Can Estonia count on loyalty from its Russian-speaking minority?

Police officers stand next to a trailer transporting a Soviet T-34 tank from Narva, to a military museum in Tallinn, Estonia, Tuesday, Aug. 16, 2022. (AP Photo/Sergei Grits)
By Grzegorz Adamczyk
4 Min Read

One of the countries that first promoted the initiative not to issue visas to Russian citizens was Estonia. Authorities in Tallinn stress that it is an issue of national security. Why is that?

A recent survey showed that as much as 25 percent of Estonian citizens support Vladimir Putin’s aggression against Ukraine. The study was conducted in July, when atrocities committed by Russian troops in the Dnieper estuary were already known. Similarly to what was at stake, the security of Central Europe, including that of the Baltic States.

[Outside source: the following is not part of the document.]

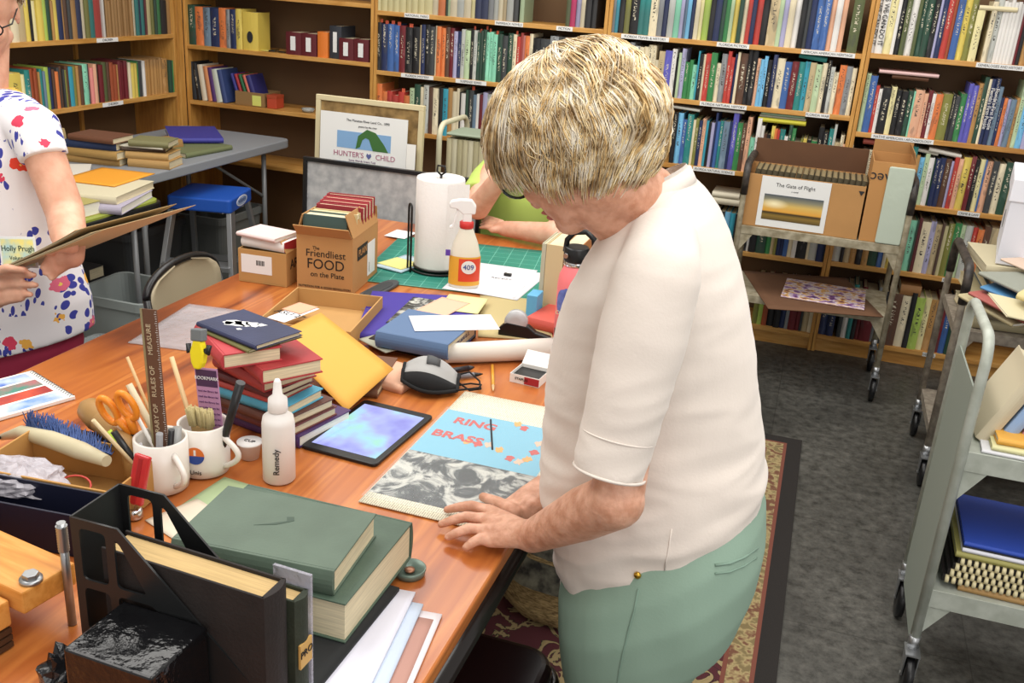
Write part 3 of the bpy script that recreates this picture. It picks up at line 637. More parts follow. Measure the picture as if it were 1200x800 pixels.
# ---- sage cart contents
def leanbook(label, x, y, z, w, h, d, col, lean, rz=0, pg='pages'):
    t = thing('book', label, 'book', (x, y, z), rz); t.rotation_euler = (0, lean, rz)
    c = mat('cloth_' + col, col, .55)
    bt = .003; n = 6
    sp_ = [(0, .006)] + [(w * k / n, .002 - .006 * math.sin(PI * k / n)) for k in range(n + 1)] + [(w, .006), (w - bt, .006), (bt, .006)]
    MB().prism(sp_, 0, h).box(0, bt, .006, d, 0, h).box(w - bt, w, .006, d, 0, h).build('cover', c, t, .001)
    MB().box(bt, w - bt, .004, d - .004, .003, h - .004).build('pages', M[pg], t)
    return t
x = .462
for w, h, d, col, lab in ((.034, .2, .2, 'c9bda2', 'cream book'), (.03, .22, .19, '8fabd2', 'sky blue spined book'), (.026, .22, .19, 'c07f84', 'pink spined book'), (.034, .21, .18, 'b07c48', 'brown paper wrapped book'), (.04, .2, .19, 'b98d50', 'tan thick book'), (.03, .22, .2, '7d6a50', 'brown worn book'), (.03, .21, .2, '8c8a80', 'grey book')):
    leanbook(lab + ' leaning in the row on the upper shelf of the sage cart', x, 2.34, .69, w, h, d, col, .42); x += w * 1.12 + .006
wbook('white printed pamphlet at the bottom of the stack on the sage cart', .47, 2.262, .681, -.04, .25, .18, .008, 'd6d6da', 'pagesw', name='pamphlet', cat='pamphlet').location.y = 2.275
wbook('pale yellow booklet under the orange booklet on the sage cart', .49, 2.28, .69, -.02, .25, .17, .012, 'd7d3a0', 'pagesw', name='booklet', cat='booklet')
t = wbook('orange and cream booklet on top of the stack on the sage cart', .50, 2.29, .703, .02, .25, .16, .016, 'e0a848', 'pagesw', name='booklet', cat='booklet')
tx = wbook('brown board pad at the bottom of the lower shelf of the sage cart', .5, 2.29, .301, -.03, .5, .28, .018, 'a98552', 'pages', name='board_pad', cat='pad')
z = .32
def spiral_book(label, x, y, z, rz, L, W, th, col):
    t = thing('spiral_book', label, 'book', (x, y, z), rz)
    MB().box(0, L, .004, W, 0, th).build('pages', mat('cloth_' + col, col, .5), t, .001)
    sp = MB()
    n = int(L / .0155)
    for k in range(n): sp.lathe([(.0, -.004), (th * .62, -.004), (th * .62, .004), (0, .004)], M4=T(.01 + k * .0155, .004, th / 2) @ RY(PI / 2), n=8)
    sp.build('comb_binding', mat('cream_comb', 'd5c9a0' if z < .35 else 'c9c4b6', .4), t)
    return t
for k in range(4):
    spiral_book(['lowest black', 'second black', 'third black', 'topmost black'][k] + ' comb bound book in the pile on the lower shelf of the sage cart', .46 + .008 * k, 2.285, z, -.01 * k, .5, .24, .017, '211e1e'); z += .0185
wbook('olive and cream booklet beneath the blue folder on the sage cart', .475, 2.285, z, -.02, .5, .26, .016, '9a9455', 'pagesw', name='booklet', cat='booklet'); z += .017
for k in range(3):
    wbook(['white papers under the blue folder, lower layer on the sage cart', 'thin black folder under the blue folder on the sage cart', 'bright blue folder on top of the pile on the sage cart'][k], .487, 2.285, z, -.02, .5, .26, [.012, .004, .012][k], ['d8d8e0', '202024', '2747a8'][k], 'pagesw', name='folder', cat='folder'); z += [.0125, .0045, .0125][k]
# ------------------------------------------------------------------ things on the corner bookcase
bv = mat('maroon_cloth', '5d1f26', .5)
def vol(label, p0, p1, z, h, col, pad=.02, strip=True, d=.16, rz=0, name='book', hard=None):
    a, b = X_at(p0, YF + pad, z), X_at(p1, YF + pad, z)
    o = shelf_book_mb(MB(), (b - a) * .98, h, d).build(name, [mat('cloth_' + col, col, .5), M['pages']], None, M4=T((a + b) / 2, YF + pad, z) @ RZ(rz))
    tag(o, label, 'book'); w = (b - a)
    if strip: MB().box(-w * .16, w * .16, -.006, -.0045, h * .2, h * .82).build('spine_label', M['label'], o)
    return o
vol('left maroon volume of the left pair with white spine labels on the corner bookcase', 335, 353, 1.16, .115, '5d1f26')
vol('right maroon volume of the left pair with white spine labels on the corner bookcase', 353, 371, 1.16, .115, '5d1f26')
vol('orange paperback between the two pairs of maroon volumes on the corner bookcase', 372, 384, 1.16, .13, 'dd7a30', strip=False)
vol('tall black and white book between the pairs of maroon volumes', 386, 400, 1.16, .165, '30343c', pad=.03)
vol('left maroon volume of the right pair with white spine labels on the corner bookcase', 397, 414, 1.16, .11, '5d1f26', pad=.01)
vol('right maroon volume of the right pair with white spine labels on the corner bookcase', 414, 432, 1.16, .112, '5d1f26', pad=.01)
o = vol('yellow picture book facing out with a dark round emblem on the corner bookcase', 285, 303, 1.16, .197, 'd8bf58', strip=False, d=.12, pad=.015)
wE = .075
MB().prism([(.018 * math.cos(2 * PI * k / 16), .03 * math.sin(2 * PI * k / 16)) for k in range(16)], 0, .001, 0, T(0, -.006, .07) @ RX(PI / 2)).build('emblem', M['ink'], o)
wbook('yellow note pad lying flat beside the facing yellow book on the corner bookcase', X_at(303, 4.79, 1.16), 4.79, 1.161, .1, .07, .06, .004, 'cfc66a', name='note_pad', cat='note')
c = X_at(325, 4.8, 1.16)
mb = MB()
for s in (-1, 1): mb.tube([(c + s * .03 + .02 * math.cos(a / 8 * PI), 4.8 + .014 * math.sin(a / 8 * PI), 1.165) for a in range(16)], .003, closed=True, n=6)
mb.tube([(c - .01, 4.8, 1.166), (c + .01, 4.8, 1.166)], .003, n=6); mb.tube([(c - .05, 4.8, 1.166), (c - .05, 4.9, 1.166)], .003, n=6); mb.tube([(c + .05, 4.8, 1.166), (c + .05, 4.9, 1.166)], .003, n=6)
o = mb.build('eyeglasses', M['black']); tag(o, 'folded black eyeglasses lying on the corner bookcase shelf left of the maroon volumes', 'glasses')
# leaning books in the second row of the corner bookcase
for k, (p0, p1, h, col, lean, lab) in enumerate(((225, 231, .205, '23282e', -.10, 'black and grey blue'), (231, 236, .2, '141416', -.12, 'black'), (237, 243, .195, 'd6cdb8', -.13, 'cream patterned'), (244, 249, .19, 'd08a5c', -.14, 'orange peach'), (249, 254, .185, '51306a', -.15, 'purple'), (254, 261, .18, 'c9d0c4', -.16, 'white and green'), (261, 267, .18, '3a4a7a', -.2, 'blue edged'))):
    a, b = X_at(p0, YF + .03, .86), X_at(p1, YF + .03, .86)
    o = shelf_book_mb(MB(), (b - a) * .95, h, .16).build('book', [spine_mat('k') if col == '141416' else mat('cloth_' + col, col, .5), M['pages']], None, M4=T((a + b) / 2, YF + .03, .862) @ RY(lean)); tag(o, lab + ' book leaning left in the lower row of the corner bookcase', 'book')
hx0, hx1 = X_at(276, YF + .03, .86), X_at(310, YF + .03, .86)
bxx = carton('low brown cardboard tray holding leaning books on the corner bookcase', (hx0, YF + .03, .861), 0, hx1 - hx0, .17, .075, mat('brown_tray', '8f6f45', .8))
o = MB().box(0, .055, -.001, 0, 0, .055).build('sticky_note', mat('yellow_green_note', 'd6da72', .7), None, M4=T(hx1 - .075, YF + .0288, .866)); tag(o, 'yellow green sticky note on the front of the cardboard tray', 'note')
for k, (col, lab) in enumerate((('3f3e88', 'violet blue'), ('a8353a', 'red'), ('2c6a44', 'green'), ('d0705e', 'salmon'), ('33326e', 'dark blue wide'))):
    w = .016 if k < 4 else .03
    o = shelf_book_mb(MB(), w, .16, .13).build('book', [mat('cloth_' + col, col, .5), M['pages']], None, M4=T(hx0 + .012 + .026 * k, YF + .055, .87) @ RY(-.32)); tag(o, lab + ' paperback leaning left inside the cardboard tray', 'book')
a = X_at(313, YF + .03, .86)
t = thing('small_box', 'small red orange box beside the cardboard tray on the corner bookcase', 'box', (a, YF + .03, .861)); MB().box(0, .058, 0, .08, 0, .07).build('body', mat('red_orange_box', 'b8492f', .5), t, .002); MB().box(-.001, .059, -.001, .081, .052, .072).build('lid', mat('rust_lid', 'a8482c', .5), t, .002)
a = X_at(360, YF + .05, .86)
t = thing('glass_dish', 'small clear glass dish on the corner bookcase shelf near the poster frame', 'dish', (a, YF + .06, .861)); MB().lathe([(.02, 0), (.032, .004), (.036, .02), (.033, .02), (.029, .007), (0, .005)]).build('bowl', mat('pale_glass', 'd8dcd8', .1, trans=.6), t)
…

In this context, it is not a coincidence that 25 percent of Estonia’s inhabitants are Russians — around 345,000 out of the total 1.3 million. Narva, the third-largest city in Estonia with 57,000 inhabitants, is a clear example, as 95 percent of its population are Russian-speaking and 95 percent support Putin’s attack against Ukraine.

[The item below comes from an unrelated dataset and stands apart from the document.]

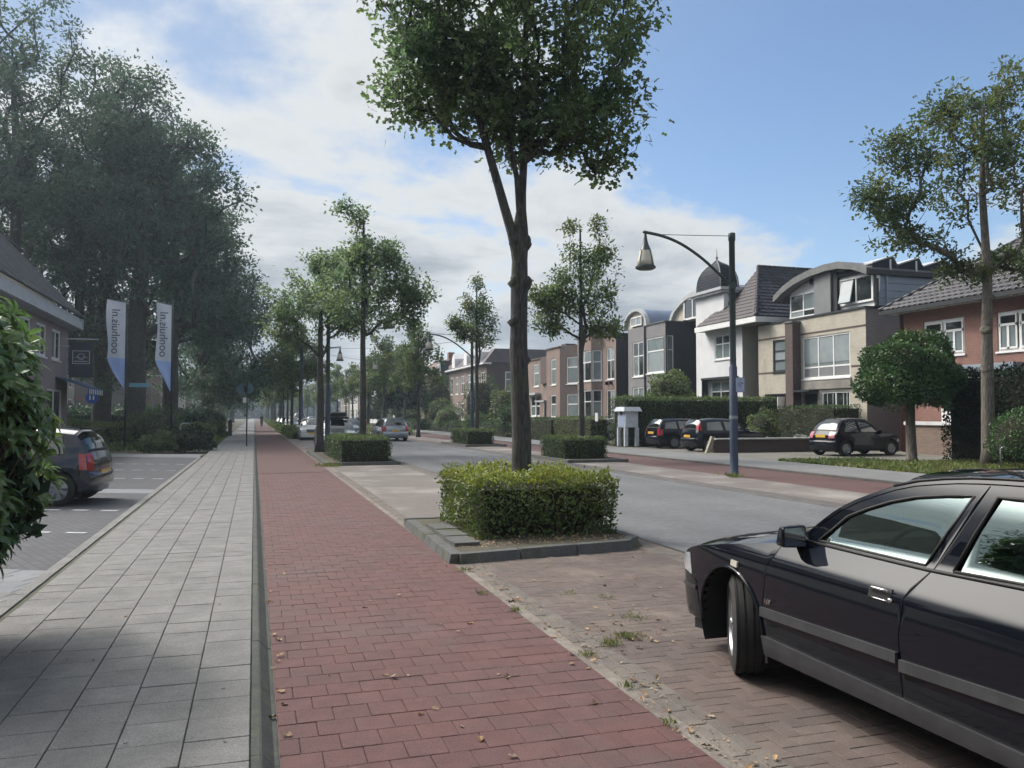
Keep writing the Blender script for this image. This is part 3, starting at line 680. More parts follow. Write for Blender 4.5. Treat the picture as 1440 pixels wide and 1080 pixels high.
h = empty('brown_brick_house', (27, 69, 0), 0, 'brown brick house with dark angled corner wall next to the bay windowed one', 'house')
Fb, l = angled((27.4, 65.7), (26.2, 68.9)); o1, o2 = (.8, 2.5, 4.4, 6.8), (.8, 2.5, 1.3, 3.5)
wall(h, Fb, 0, l, 0, 7.75, [o1, o2], H_['plum']); window(h, Fb, *o1, (1,), (1.7, 1), fw=.12, gm=H_['curtain']); window(h, Fb, *o2, (1,), (1.5, 1), fw=.12)  # angled face in darker brick than the lit front, shade set by colour
F2 = abs_street(26.2); o1, o2 = (69.9, 71.2, 4.4, 6.8), (69.9, 71.3, 1.4, 3.5)
wall(h, F2, 68.9, 72.4, 0, 7.75, [o1, o2], H_['brown']); window(h, F2, *o1, (1,), (1.7, 1), fw=.12, gm=H_['curtain']); window(h, F2, *o2, (1,), (1.5, 1), fw=.12)
trim(h, 'parapet_coping', [(26.1, 36, 68.8, 72.4, 7.76, 7.85)], H_['plum']); k = M(); k.prism([(27.4, 65.7, 7.76), (26.2, 68.9, 7.76), (36, 68.9, 7.76), (36, 65.7, 7.76)], (0, 0, .09)); k.build('parapet', H_['plum'], h, world=True)
trim(h, 'chimney', [(28, 29, 72, 73.2, 7.3, 8.4)], H_['plum'])
h = empty('brown_brick_house', (27, 76, 0), 0, 'brown brick house with porch door and small white ground floor bay', 'house')
o1, o2, o3 = (76.9, 78.4, 4.5, 6.75), (76.6, 79.4, 1.5, 3.6), (73.2, 75.2, 0, 2.9)
wall(h, F, 72.4, 80.6, 0, 7.2, [o1, o2, o3], H_['brown']); window(h, F, *o1, (1,), (1.6, 1), fw=.12, gm=H_['curtain']); window(h, F, *o2, (1, 1), (1, 1), fw=.14)
trim(h, 'bay_roof', [(26.4, 26.98, 76.3, 79.7, 3.65, 3.85)], H_['fascia'])
trim(h, 'door', [(73.6, 74.8, 0, 2.4, .1, .15)], H_['dkframe'], F); trim(h, 'porch_roof', [(26.1, 26.98, 73.0, 75.6, 2.9, 3.05), (26.2, 26.3, 73.1, 73.2, 0, 2.9), (26.2, 26.3, 75.3, 75.4, 0, 2.9)], H_['fascia'])
trim(h, 'brick_panel', [(26.75, 26.98, 73.1, 75.7, 4.7, 7.2)], H_['plum']); trim(h, 'parapet_coping', [(26.9, 36, 72.4, 80.7, 7.202, 7.32)], H_['plum'])
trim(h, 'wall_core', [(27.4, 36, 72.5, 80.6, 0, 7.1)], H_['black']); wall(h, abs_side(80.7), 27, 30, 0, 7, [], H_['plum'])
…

Narva, near the border with Russia, was ethnically Estonian prior to World War II. After it was annexed by the Soviet Union in 1940, Stalin ordered the mass deportation of the local population and settled Russians in their place, completely changing the city’s demographic makeup.

Most Russians in Estonia, who are the descendants of those who moved in, also support the presence of communist symbolism in the public space. This became apparent recently when the Estonian parliament enacted a law liquidating all Soviet-era monuments, which last week resulted in a Soviet T-34 tank being taken down in Narva.

This caused dissatisfaction of the residents, who complained that nobody asked their opinion; they saw this monument as a symbol of liberation from the German occupation. The government in Tallinn, however, believes that the tank symbolized Russian occupation and military aggression.

In the last days, former Estonian President Kersti Kaljulaid, who ruled between 2016 and 2021, visited Narva. She explained that the tank symbolized the Soviet occupation, but it had been tolerated and treated as a relic of history. However, the Russian invasion of Ukraine changed everything. According to Kaljulaid, if this monument would be accepted any longer, it would be the equivalent of justifying Russia’s current aggression, which is why removing it was due to Putin; the Estonian government is not to blame.

The attitude of Narva’s residents caused many Estonians to ask whether they can count on the loyalty of the Russian-speaking population of their country. Do those Russians identify as the citizens of the country they inhabit or Russia?

It is becoming a real concern that they could act just as the “separatists” in Donetsk and Lugansk did, proclaim their own “people’s republic,” and then ask for support from Moscow, which will gladly defend them against Estonian “Nazis.”

“Green men” could appear in Narva just as they did in 2014 in Crimea, commanded by Colonel Igor “Strelkov” Girkin, who infiltrated the peninsula as a member of Patriarch Kirill’s delegation.